The problem of Optimization, and subsequent failure... - page 3

 
Thanks Phillip.... I'll give Manual Trading another shot when I have a clear strategy in mind.
 

Demo accounts are your best friend.

As you start to get into it you will naturally come to find certain aspects of your trade management seem more mundane and routine...and perfect for turning into scripts.

Coding an EA doesn't have to mean you want every aspect of a trade's cradle-to-grave life cycle to be automated. For example you may get to a point where you are comfortable with how you are manually determining your stoploss values and perhaps you'll want to develop a simple script that you can just drag-and-drop onto a chart and have it pop-up an alert window detailing the calculated stoploss price which you then intend to use in your impending manually entered trade.

Best of luck in your journey :)

 
gordon:

The hard uneasy answer to your question is that the justification should first come from a real theoretical basis as a foundation for the strategy. What inefficiencies is the Strategy trying to exploit? What is the theoretical basis for it's forecasting? Why should it work in theory?

Gordon said it best. Personally, I believe in optimizing the strategy (loosely) around the most recent market data. I feel the most recent data has the most market knowledge, computer power, and analytical processes discounted into the price action. After finding a set of parameters that performs well, I will run an out of sample back test on previous years, it seems to work well. For every losing trade my system places, I have it write market data into a csv file and I can the analyze time, volume, atr, adx, or whatever else and try to find a correlation amongst losing trades. The overall process seems to work well and I develop several systems that collectively, create a positive trading yield. I've attached a 10 year back test which is 90% out of sample.
 

Holy Grail..lol, now thats what i call an Ea. Of-course that doesn't mean you're gonna be successful in the future but it's promising. Just one question what lot size are you using in that test? It seem to be at Fixed-Bet as I don't see any green Lot sizes at the bottom.

Here's what mine looks like with 10-Lots Fixed Betting:

Here's the same system at 1-Lot Fixed Betting:

If yours is using 1 lot fixed betting, then it's superior to mine in ways I cannot imagine.

On another note, I've created a News EA this week and it's in forward testing.

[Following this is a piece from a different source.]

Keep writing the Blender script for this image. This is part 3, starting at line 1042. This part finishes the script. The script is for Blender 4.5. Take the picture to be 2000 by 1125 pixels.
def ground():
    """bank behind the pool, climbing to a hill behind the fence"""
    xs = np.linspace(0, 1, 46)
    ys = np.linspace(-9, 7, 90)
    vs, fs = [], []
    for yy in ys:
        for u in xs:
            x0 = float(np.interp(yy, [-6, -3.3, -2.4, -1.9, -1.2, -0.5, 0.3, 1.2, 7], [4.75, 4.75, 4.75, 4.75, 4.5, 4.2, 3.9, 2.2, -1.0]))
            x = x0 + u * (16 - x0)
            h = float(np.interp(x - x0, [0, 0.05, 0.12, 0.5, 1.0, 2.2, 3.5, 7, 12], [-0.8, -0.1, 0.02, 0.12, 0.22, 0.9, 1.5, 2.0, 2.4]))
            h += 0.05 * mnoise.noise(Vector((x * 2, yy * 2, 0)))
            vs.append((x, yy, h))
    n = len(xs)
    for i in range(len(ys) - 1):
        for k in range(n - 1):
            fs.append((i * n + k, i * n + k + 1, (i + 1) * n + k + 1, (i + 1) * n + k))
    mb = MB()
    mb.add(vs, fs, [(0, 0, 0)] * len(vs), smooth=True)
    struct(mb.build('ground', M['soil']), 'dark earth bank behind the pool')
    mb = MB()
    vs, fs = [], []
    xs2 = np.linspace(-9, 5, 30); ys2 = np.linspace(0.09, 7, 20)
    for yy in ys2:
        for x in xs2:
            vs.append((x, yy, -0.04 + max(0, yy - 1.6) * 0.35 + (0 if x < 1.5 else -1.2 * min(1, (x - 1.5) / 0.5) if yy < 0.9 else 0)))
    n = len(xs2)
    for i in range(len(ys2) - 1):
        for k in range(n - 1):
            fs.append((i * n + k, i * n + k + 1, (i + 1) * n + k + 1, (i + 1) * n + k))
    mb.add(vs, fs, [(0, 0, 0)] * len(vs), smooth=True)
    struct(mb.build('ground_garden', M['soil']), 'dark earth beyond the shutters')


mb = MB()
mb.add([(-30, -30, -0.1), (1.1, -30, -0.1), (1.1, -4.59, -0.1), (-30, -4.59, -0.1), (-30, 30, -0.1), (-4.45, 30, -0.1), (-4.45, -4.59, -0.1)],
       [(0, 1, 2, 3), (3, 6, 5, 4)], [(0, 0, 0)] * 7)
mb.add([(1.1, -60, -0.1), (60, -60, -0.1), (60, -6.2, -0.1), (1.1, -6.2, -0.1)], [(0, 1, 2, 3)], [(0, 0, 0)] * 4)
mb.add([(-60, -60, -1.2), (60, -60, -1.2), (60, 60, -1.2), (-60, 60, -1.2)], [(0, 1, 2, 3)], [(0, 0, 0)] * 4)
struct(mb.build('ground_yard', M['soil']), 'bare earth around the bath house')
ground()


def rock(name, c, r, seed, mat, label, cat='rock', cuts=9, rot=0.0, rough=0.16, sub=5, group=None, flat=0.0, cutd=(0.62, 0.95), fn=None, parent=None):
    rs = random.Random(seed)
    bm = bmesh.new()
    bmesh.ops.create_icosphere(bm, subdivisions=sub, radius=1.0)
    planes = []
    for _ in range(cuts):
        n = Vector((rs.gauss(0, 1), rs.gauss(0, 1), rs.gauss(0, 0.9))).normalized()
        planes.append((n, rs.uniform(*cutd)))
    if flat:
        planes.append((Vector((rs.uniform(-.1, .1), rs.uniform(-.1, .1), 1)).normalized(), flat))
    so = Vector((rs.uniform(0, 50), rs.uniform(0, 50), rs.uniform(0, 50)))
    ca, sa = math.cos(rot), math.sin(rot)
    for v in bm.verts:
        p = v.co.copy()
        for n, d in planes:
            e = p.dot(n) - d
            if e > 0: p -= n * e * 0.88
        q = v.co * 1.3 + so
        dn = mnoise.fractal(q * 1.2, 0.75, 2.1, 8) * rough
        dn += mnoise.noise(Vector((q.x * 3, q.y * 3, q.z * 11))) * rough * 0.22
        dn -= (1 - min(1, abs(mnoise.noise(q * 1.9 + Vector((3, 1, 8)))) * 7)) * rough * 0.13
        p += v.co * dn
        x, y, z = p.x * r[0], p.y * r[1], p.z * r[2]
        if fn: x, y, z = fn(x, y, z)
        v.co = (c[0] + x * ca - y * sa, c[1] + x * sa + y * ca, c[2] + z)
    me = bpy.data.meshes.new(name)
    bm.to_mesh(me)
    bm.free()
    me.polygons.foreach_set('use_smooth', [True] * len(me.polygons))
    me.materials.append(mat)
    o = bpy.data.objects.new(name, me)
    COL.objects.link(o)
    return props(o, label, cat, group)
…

It's based on the .csv format the wonderful guys at meta-traders provided us. Does anyone know how to backtest such an EA. https://www.mql5.com/en/code/8491

 
ubzen:
Holy Grail..lol, now thats what i call an Ea. Of-course that doesn't mean you're gonna be successful in the future but it's promising. Just one question what lot size are you using in that test? It seem to be at Fixed-Bet as I don't see any green Lot sizes at the bottom.
It uses account risk of 5.5% per trade and for whatever reason the green lines indicating position size disappear half way through the test when the lots max out at 50....
 
Bauer_Boy:
It uses account risk of 5.5% per trade and for whatever reason the green lines indicating position size disappear half way through the test when the lots max out at 50....


Here's mine at 5.5% risk:

As one of my favorite BJ Authors would say, let the Ice-Cold Blue Blood run through your Veins. You gonna need it to avoid Heart Attacks at this risk level. Humm, I could be wrong but the percentage I like to use is the percentage I get from the Profit factor. Hence 1.3 pf then i should risk NO more than 1.3 percent of my Equity. Here's what that one looks like:

Still heart breaking lol but even more reason to develop systems with better profit factors or roi. So your system is still Superior to mine in terms of equity curve :) .... I need to work harder.